Com as características do clima e de baixos custos, podemos atrair investimentos que sejam intensivos em recursos humanos. Atrair uma grande fábrica, só se for agora por causa do Porto de Sines. Mas as nossas vantagens são maiores quando é preciso mão-de-obra qualificada e o decisor do investimento tem de levar isso em conta. Pode ser uma startup, mas também pode ser uma empresa que empregue muitos engenheiros, que se sintam bem a morar em Lisboa. É uma cidade europeia, mas mais barata. Com as [companhias aéreas] low cost, esse fenómeno reforça-se.
 
Há empreendedores de qualidade para aproveitar as oportunidades de que fala? Escreve que temos um empreendedorismo fomentado pelo desemprego.
É uma necessidade… Já foi muito bom a sociedade portuguesa ter mudado de atitude em relação aos empresários, que, por razões históricas, não eram muito bem vistos em Portugal. Este empreendedorismo dos jovens ajudou a mudar muito a imagem do empresário. O empresário já não é só o tipo que é rico, que herdou, que é um privilegiado. Passou a haver empresários que foram capazes de fazer coisas novas. O empreendedorismo tem um valor ideológico na sociedade, que foi reabilitar a imagem do empresário. Foi uma mudança que tivemos de fazer depois do 25 de Abril e que ainda não está totalmente feita.
 
O seu argumento central é que estamos sentados em cima de uma série de oportunidades e que agora é simplesmente preciso aproveitá-las?

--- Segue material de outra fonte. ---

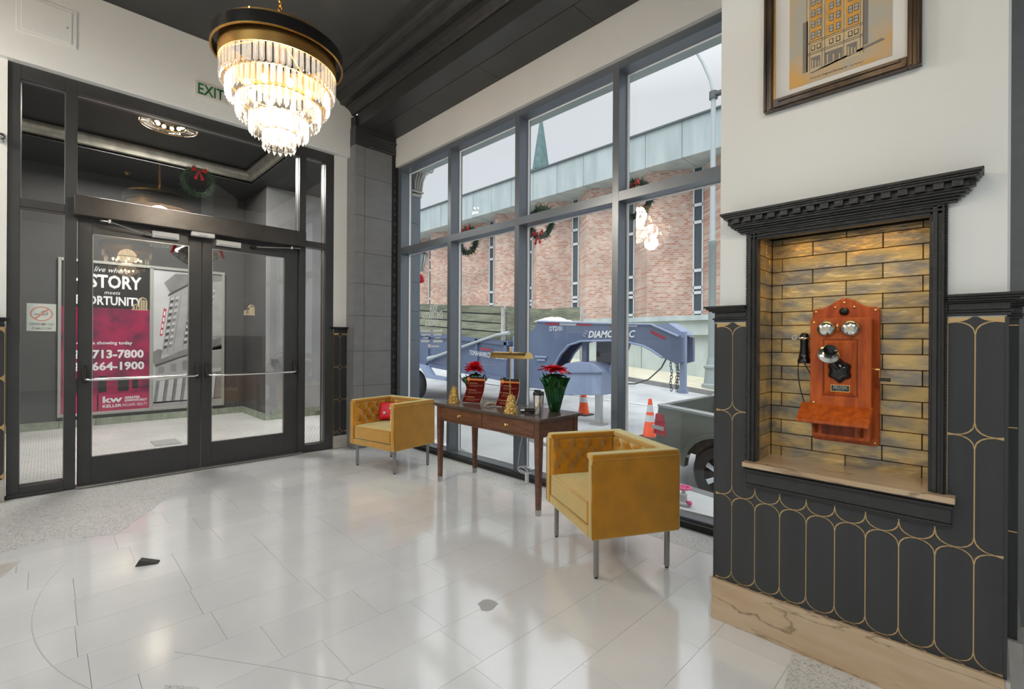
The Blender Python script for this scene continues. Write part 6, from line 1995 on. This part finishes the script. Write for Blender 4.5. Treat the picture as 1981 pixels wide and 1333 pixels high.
M().tube([(XT - .08, 11.43, 0.86), (XT - .08, 11.1, 0.93), (XT - .08, 9.6, 1.29), (XT - .08, 8.55, 1.53), (XT - .08, 8.1, 1.58)], 0.035, 8, rs=[.075, .045, .035, .035, .05]).build('tarp_arm', 'lamp_pole', tl_, smooth=True)
text('TOMAHAWKCRANES.COM', 'decal_white', tl_, (XT - .055, 9.62, 1.02), '-X', w=1.42, h=0.125, weight=0.0, tilt=R(-4))
flat('reflector_strip', 'reflector_red', body, [(9.2, 1.21), (8.75, 1.18), (8.75, 1.13), (9.2, 1.16)], '-X', XT - 0.052, 0.006)
# fenders and wheels
fen = [(10.30, 0.30), (10.30, 0.36), (11.15, 0.40), (11.45, 0.66), (12.0, 0.70), (13.4, 0.78), (13.9, 0.42), (13.9, 0.34), (13.3, 0.70), (12.0, 0.64), (11.48, 0.60), (11.20, 0.33)]
TP('fender', 'trailer_pale', fen, XT - .32, XT - .02)
for yy in (11.98, 12.92):
    zc = 0.08
    m = M()
    wt_ = M().lathe([(0.24, -.12), (0.40, -.12), (0.435, -.08), (0.44, 0), (0.435, .08), (0.40, .12), (0.24, .12)], n=32, cap=False)
    wt_.xf(Matrix.Translation((XT - .16, yy, zc)) @ Matrix.Rotation(PI / 2, 4, 'Y'))
    wh = wt_.build('wheel', 'tyre', tl_, smooth=True)
    M().lathe([(0.24, -.10), (0.22, -.05), (0.08, -.06), (0.06, -.12), (0.01, -.12)], n=24).xf(Matrix.Translation((XT - .16, yy, zc)) @ Matrix.Rotation(PI / 2, 4, 'Y')).build('rim', 'trailer_dark', wh, smooth=True)
# tarpaulin bundle and a board crate on the neck
tp_ = thing('tarpaulin', (XT + .5, 6.95, 1.66), 'crumpled pale pink tarpaulin lying on the trailer neck', 'tarpaulin')
m = M()
m.grid(lambda a, b: (XT + .02 + .48 * a, 6.45 + 0.95 * b, 1.835 - .03 * (1 - b) + (math.sin(PI * a) ** .6) * (math.sin(PI * min(1, b * .95 + .03)) ** .7) * (0.03 + 0.13 * b + 0.05 * noise.noise(Vector((a * 6, b * 7, 3))) + 0.03 * math.sin(11 * b + 7 * a))), 24, 24)
m.build('folds', 'tarp', tp_, smooth=True, fix=False)
cr2 = thing('board_screen', (10.6, 8.6, 0), 'low dark board fence with pale posts behind the trailer neck', 'fence')
g0 = gz(10.7, 8.6)
for k in range(2):
    B('board', 'deck_wood', cr2, 10.68, 10.73, 8.05 + k * 1.0, 9.02 + k * 1.0, 1.98, 2.36)
for yy in (8.0, 9.03, 10.05):
    B('post', 'marble_pale', cr2, 10.60, 10.68, yy - .04, yy + .02, g0, 2.38)

# ---- pickup truck (only its bed shows through the window)
XA, XZ = 5.9, 7.8
gt = gz(5.9, 1.2) - 0.02
pk = thing('pickup_truck', (6.85, 1.2, gt), 'dark olive pickup truck parked at the kerb with its open bed towards the trailer', 'truck')
def sl_(Y): return 0.085 * (Y - 3.13)
def PP(nm, mt, pts, x0, x1, par=None, **k): return M().prism([(a, b + sl_(a)) for a, b in pts], 'x', x0, x1).build(nm, mt, par or pk, **k)
wc, wz, wr2 = 2.30, -0.215, 0.46
arch = [(wc + wr2 * math.cos(a / 12 * PI), wz + wr2 * math.sin(a / 12 * PI)) for a in range(0, 13)]
side = [(3.14, 0.50), (3.16, 0.35), (3.19, -0.12), (2.80, -0.22), (wc + wr2 + .01, -0.22)] + arch + [(wc - wr2 - .01, -0.22), (0.95, -0.22), (0.95, 0.50)]
bs = PP('bed_side', 'truck_paint', side, XA, XA + .10, bev=0.012)
PP('bed_side', 'truck_paint', side, XZ - .10, XZ)
PP('bed_rail', 'truck_trim', [(3.15, 0.49), (3.15, 0.53), (0.95, 0.53), (0.95, 0.49)], XA - .01, XA + .13, bev=0.012)
PP('bed_rail', 'truck_trim', [(3.15, 0.49), (3.15, 0.53), (0.95, 0.53), (0.95, 0.49)], XZ - .13, XZ + .01, bev=0.012)
PP('tailgate', 'truck_paint', [(3.16, 0.52), (3.20, -0.05), (3.12, -0.05), (3.10, 0.52)], XA + .08, XZ - .08, bev=0.01)
PP('bed_floor', 'bed_liner', [(3.10, -0.05), (0.95, -0.05), (0.95, 0.0), (3.10, 0.0)], XA + .1, XZ - .1)
PP('bed_liner', 'bed_liner', [(3.08, 0.0), (0.97, 0.0), (0.97, 0.49), (3.08, 0.49)], XZ - .13, XZ - .10)
PP('bed_liner', 'bed_liner', [(3.08, 0.0), (0.97, 0.0), (0.97, 0.49), (3.08, 0.49)], XA + .10, XA + .13)
PP('front_wall', 'bed_liner', [(1.0, 0.0), (0.95, 0.0), (0.95, 0.49), (1.0, 0.49)], XA + .1, XZ - .1)
PP('bumper', 'truck_trim', [(3.20, -0.10), (3.34, -0.12), (3.34, -0.26), (3.18, -0.26)], XA + .03, XZ - .03, bev=0.03)
PP('crease', 'truck_paint', [(3.18, 0.05), (2.70, 0.045), (2.70, 0.065), (3.18, 0.07)], XA - .012, XA + .01)
arc_o = [(wc + (wr2 + .055) * math.cos(a / 12 * PI), wz + (wr2 + .055) * math.sin(a / 12 * PI)) for a in range(13)]
PP('wheel_arch', 'truck_paint', arc_o + arch[::-1], XA - .03, XA + .05, bev=0.008)
PP('arch_liner', 'tyre', [(wc + (wr2 - .005) * math.cos(a / 12 * PI), wz + (wr2 - .005) * math.sin(a / 12 * PI)) for a in range(13)], XA + .28, XA + .34)
tlm = PP('tail_light', 'tail_red', [(3.175, 0.40), (3.205, 0.12), (3.02, 0.11), (3.02, 0.16), (3.06, 0.40)], XA - .015, XA + .12, bev=0.012)
PP('reverse_lens', 'reflector_pale', [(3.215, 0.24), (3.22, 0.19), (3.05, 0.185), (3.05, 0.235)], XA - .022, XA + .10, par=tlm)
PP('side_marker', 'reflector_pale', [(2.70, -0.05), (2.78, -0.05), (2.78, -0.085), (2.70, -0.085)], XA - .004, XA + .01)
for yy in (wc, -0.75):
    z_ = wz + sl_(wc) if yy == wc else gt + .40
    w_ = M().lathe([(0.23, -.13), (0.35, -.13), (0.385, -.08), (0.39, 0), (0.385, .08), (0.35, .13), (0.23, .13)], n=36, cap=False)
    w_.xf(Matrix.Translation((XA + .16, yy, z_)) @ Matrix.Rotation(PI / 2, 4, 'Y'))
    wh = w_.build('wheel', 'tyre', pk, smooth=True)
    m = M().lathe([(0.27, -.128), (0.245, -.128), (0.235, -.09), (0.235, -.02)], n=36, cap=False)
    m.lathe([(0.05, -.115), (0.045, -.12), (0.01, -.12)], n=16, cap=False)
    for k in range(6):
        a = 2 * PI * k / 6
        ca, sa = math.cos(a), math.sin(a)
        n_ = len(m.v)
        vs = []
        for rr, wd_, zz in ((0.04, 0.020, -.112), (0.245, 0.036, -.115)):
            for sg in (-1, 1):
                vs += [(rr * ca - sg * wd_ * sa, rr * sa + sg * wd_ * ca, zz), (rr * ca - sg * wd_ * sa, rr * sa + sg * wd_ * ca, zz + .03)]
        m.add(vs, [(0, 4, 6, 2), (1, 3, 7, 5), (0, 1, 5, 4), (2, 6, 7, 3)])
    m.xf(Matrix.Translation((XA + .16, yy, z_)) @ Matrix.Rotation(PI / 2, 4, 'Y'))
    m.build('rim', 'chrome', wh)
    M().cyl((XA + .2, yy, z_), (XA + .22, yy, z_), 0.24, n=24).build('brake_disc', 'trailer_dark', wh)
# cab, hidden behind the phone pilaster from here
PP('cab', 'truck_paint', [(0.93, -0.25), (0.93, 0.50), (0.80, 1.05), (-0.55, 1.08), (-1.15, 0.55), (-2.2, 0.48), (-2.35, 0.05), (-2.3, -0.25)], XA + .02, XZ - .02, bev=0.04)
PP('cab_window', 'far_glass', [(0.70, 0.55), (0.66, 0.98), (-0.48, 1.0), (-0.95, 0.57)], XA + .0, XA + .03)

# ---- standpipe with a pink hand wheel on the near pavement
zf = -0.235 + 0.07 * 1.93
sv = thing('standpipe', (4.1, 1.93, zf), 'short grey standpipe with a pink hand wheel on the pavement outside', 'standpipe')
M().lathe([(0.070, 0), (0.070, 0.02), (0.045, 0.03), (0.035, 0.035), (0.030, 0.085), (0.035, 0.09), (0.02, 0.10), (0.012, 0.15)], (4.1, 1.93, zf), 20).build('pipe_body', 'pale_paint', sv, smooth=True)
m = M().torus((4.1, 1.93, zf + .15), 0.062, 0.010, 'z', 28, 8)
for k in range(5):
    a = 2 * PI * k / 5
    m.cyl((4.1, 1.93, zf + .15), (4.1 + .06 * math.cos(a), 1.93 + .06 * math.sin(a), zf + .15), 0.007, n=6)
m.build('hand_wheel', 'pink_paint', sv, smooth=True)
M().cyl((4.1, 1.93, zf + .03), (4.08, 1.865, zf + .03), 0.014, n=10).sphere((4.08, 1.862, zf + .03), 0.022, 8, 6).build('side_valve', 'pink_paint', sv, smooth=True)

Não estou a dizer que não haja problemas. Mas será que não conseguimos resolver aqueles problemas da organização, da burocracia, do sistema financeiro? São problemas que podem ser resolvidos em movimento. Se estivermos parados na crise, não conseguimos fazer nada. O país precisa de ter um horizonte. Já resolvemos coisas mais complicadas. Veja o caso dos retornados. Foi um drama humano imenso. Há pessoas que dizem que o meu livro é optimista. É optimista sobre o potencial do país, não sobre o que vai acontecer.